ADNOC Gas plc and its subsidiaries announced the awarding of three enabling contracts worth $2.1 billion for an LNG pre-conditioning plant (LPP), compression facilities and transmission pipelines to supply feedstock to the Ruwais LNG Project.
The largest contract, valued at $1.24 billion for the LPP, was awarded to a consortium consisting of Engineering for the Petroleum and Process Industries (ENPPI) and PETROJET.
A $514 million contract for transmission pipelines was awarded to the China Petroleum Pipeline Engineering Corporation (CPPE-AD)
Petrofac Emirates LLC will develop the new compression facilities under a $335 million contract.
The LPP and compression facilities will be located within ADNOC Gas’ Habshan 5 plant, part of one of the world’s largest integrated gas processing complexes. The five plants of the Habshan Complex have a combined capacity to process 6.1 billion standard cubic feet of gas per day. The newly awarded transmission pipelines will connect the Habshan Complex with the Ruwais LNG facility.

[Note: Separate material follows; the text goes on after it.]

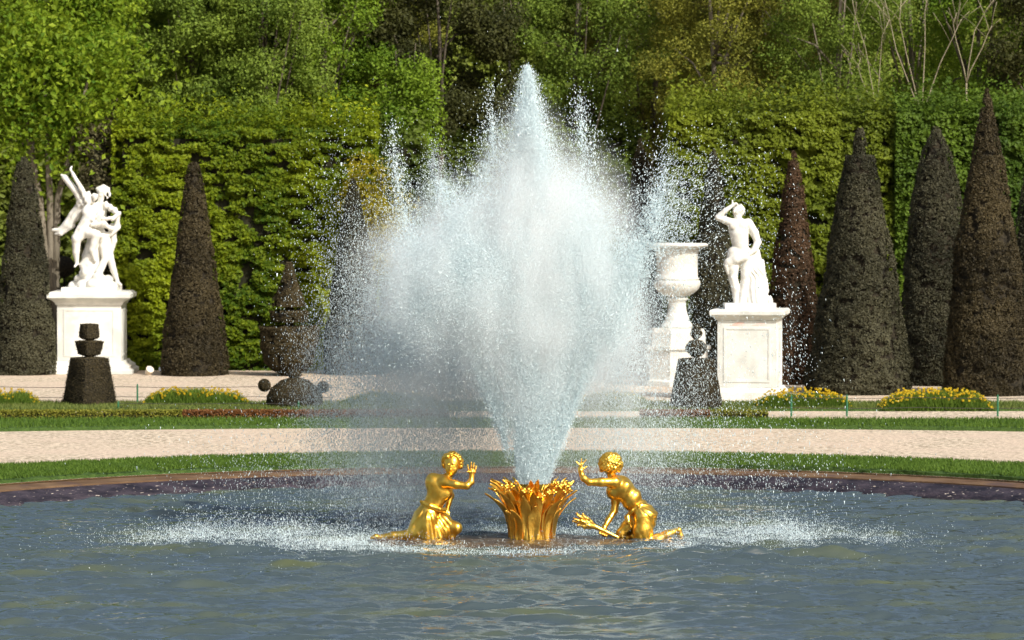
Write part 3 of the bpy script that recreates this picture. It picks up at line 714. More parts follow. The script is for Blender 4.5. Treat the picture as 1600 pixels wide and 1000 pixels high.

ADNOC Gas is developing the Ruwais LNG project on behalf of its largest shareholder, ADNOC Group. The capital expenditure (CAPEX) for the LPP, compression facilities and transmission pipelines, does not form part of the costs previously outlined by ADNOC Gas for its intended acquisition of ADNOC’s majority stake in the Ruwais LNG project once the plant becomes operational in 2028.
Fatema Al Nuaimi, Chief Executive Officer of ADNOC Gas, said: “These contract awards reaffirm ADNOC Gas’ commitment to delivering sustainable growth and maximizing shareholder value. We are investing in world-class infrastructure and innovative technologies as we expand our capacity in LNG liquefaction and strengthen our position as a global player.